** BEGIN Provided data **
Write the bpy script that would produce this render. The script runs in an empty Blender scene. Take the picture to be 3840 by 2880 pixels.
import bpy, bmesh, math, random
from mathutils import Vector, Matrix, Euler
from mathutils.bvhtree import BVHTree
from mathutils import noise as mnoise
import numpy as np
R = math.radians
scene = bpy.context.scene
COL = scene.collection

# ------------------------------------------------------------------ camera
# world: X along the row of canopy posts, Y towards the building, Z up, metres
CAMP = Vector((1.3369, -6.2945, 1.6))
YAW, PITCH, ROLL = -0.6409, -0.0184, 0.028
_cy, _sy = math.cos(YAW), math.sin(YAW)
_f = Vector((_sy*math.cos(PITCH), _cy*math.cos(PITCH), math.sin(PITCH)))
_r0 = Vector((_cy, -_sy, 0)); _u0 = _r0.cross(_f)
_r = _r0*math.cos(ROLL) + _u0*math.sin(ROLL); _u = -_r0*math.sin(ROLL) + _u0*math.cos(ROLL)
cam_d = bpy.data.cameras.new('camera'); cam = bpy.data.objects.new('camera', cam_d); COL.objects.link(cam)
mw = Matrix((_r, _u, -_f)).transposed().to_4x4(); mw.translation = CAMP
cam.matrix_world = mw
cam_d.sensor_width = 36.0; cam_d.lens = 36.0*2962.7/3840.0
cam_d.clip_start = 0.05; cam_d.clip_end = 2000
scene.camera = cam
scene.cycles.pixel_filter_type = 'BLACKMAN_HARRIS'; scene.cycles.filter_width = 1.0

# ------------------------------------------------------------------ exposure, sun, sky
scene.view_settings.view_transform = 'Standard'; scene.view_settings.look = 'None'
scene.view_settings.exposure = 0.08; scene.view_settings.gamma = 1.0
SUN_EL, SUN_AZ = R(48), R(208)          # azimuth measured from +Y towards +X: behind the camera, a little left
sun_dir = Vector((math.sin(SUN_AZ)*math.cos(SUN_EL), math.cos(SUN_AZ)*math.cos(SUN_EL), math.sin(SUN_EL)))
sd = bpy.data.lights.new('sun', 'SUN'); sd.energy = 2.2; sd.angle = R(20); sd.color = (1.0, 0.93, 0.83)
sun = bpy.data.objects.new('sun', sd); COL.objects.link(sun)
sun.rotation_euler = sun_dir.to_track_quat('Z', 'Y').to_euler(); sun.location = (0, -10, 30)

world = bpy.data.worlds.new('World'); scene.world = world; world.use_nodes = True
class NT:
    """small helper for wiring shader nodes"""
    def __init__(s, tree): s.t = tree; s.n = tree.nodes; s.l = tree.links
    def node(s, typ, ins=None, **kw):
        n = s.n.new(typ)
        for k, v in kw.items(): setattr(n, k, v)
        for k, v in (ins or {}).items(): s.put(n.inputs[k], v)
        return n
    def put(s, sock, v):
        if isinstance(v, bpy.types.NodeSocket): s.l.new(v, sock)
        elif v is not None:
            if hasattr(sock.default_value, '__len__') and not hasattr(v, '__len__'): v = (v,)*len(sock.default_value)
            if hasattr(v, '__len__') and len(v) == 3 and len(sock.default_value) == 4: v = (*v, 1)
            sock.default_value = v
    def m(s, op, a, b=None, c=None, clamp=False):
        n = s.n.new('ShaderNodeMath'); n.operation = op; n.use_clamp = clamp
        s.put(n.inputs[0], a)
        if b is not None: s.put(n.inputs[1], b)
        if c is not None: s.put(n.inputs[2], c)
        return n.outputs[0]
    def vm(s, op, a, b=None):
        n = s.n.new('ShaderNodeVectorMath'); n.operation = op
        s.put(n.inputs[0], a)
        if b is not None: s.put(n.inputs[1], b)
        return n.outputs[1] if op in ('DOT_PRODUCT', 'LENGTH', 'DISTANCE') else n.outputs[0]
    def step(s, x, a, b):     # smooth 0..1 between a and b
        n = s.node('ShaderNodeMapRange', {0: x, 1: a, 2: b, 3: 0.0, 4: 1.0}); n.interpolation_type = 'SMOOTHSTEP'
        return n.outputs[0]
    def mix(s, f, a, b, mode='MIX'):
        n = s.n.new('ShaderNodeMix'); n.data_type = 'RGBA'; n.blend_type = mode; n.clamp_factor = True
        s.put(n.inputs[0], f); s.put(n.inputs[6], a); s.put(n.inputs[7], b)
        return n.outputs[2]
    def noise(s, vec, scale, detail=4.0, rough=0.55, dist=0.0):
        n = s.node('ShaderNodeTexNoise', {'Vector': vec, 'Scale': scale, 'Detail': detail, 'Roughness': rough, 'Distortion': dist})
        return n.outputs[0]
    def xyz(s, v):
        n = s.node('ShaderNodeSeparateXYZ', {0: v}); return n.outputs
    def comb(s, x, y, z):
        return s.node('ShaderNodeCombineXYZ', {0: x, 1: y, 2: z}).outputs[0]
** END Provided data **
Short problem >> Copy exactly the lines that run from the first line of the data to the line containing "scene.cycles.pixel_filter_type = 'BLACKMAN_HARRIS';", please, with both ends included and nothing else.

Solution >>
Write the bpy script that would produce this render. The script runs in an empty Blender scene. Take the picture to be 3840 by 2880 pixels.
import bpy, bmesh, math, random
from mathutils import Vector, Matrix, Euler
from mathutils.bvhtree import BVHTree
from mathutils import noise as mnoise
import numpy as np
R = math.radians
scene = bpy.context.scene
COL = scene.collection

# ------------------------------------------------------------------ camera
# world: X along the row of canopy posts, Y towards the building, Z up, metres
CAMP = Vector((1.3369, -6.2945, 1.6))
YAW, PITCH, ROLL = -0.6409, -0.0184, 0.028
_cy, _sy = math.cos(YAW), math.sin(YAW)
_f = Vector((_sy*math.cos(PITCH), _cy*math.cos(PITCH), math.sin(PITCH)))
_r0 = Vector((_cy, -_sy, 0)); _u0 = _r0.cross(_f)
_r = _r0*math.cos(ROLL) + _u0*math.sin(ROLL); _u = -_r0*math.sin(ROLL) + _u0*math.cos(ROLL)
cam_d = bpy.data.cameras.new('camera'); cam = bpy.data.objects.new('camera', cam_d); COL.objects.link(cam)
mw = Matrix((_r, _u, -_f)).transposed().to_4x4(); mw.translation = CAMP
cam.matrix_world = mw
cam_d.sensor_width = 36.0; cam_d.lens = 36.0*2962.7/3840.0
cam_d.clip_start = 0.05; cam_d.clip_end = 2000
scene.camera = cam
scene.cycles.pixel_filter_type = 'BLACKMAN_HARRIS'; scene.cycles.filter_width = 1.0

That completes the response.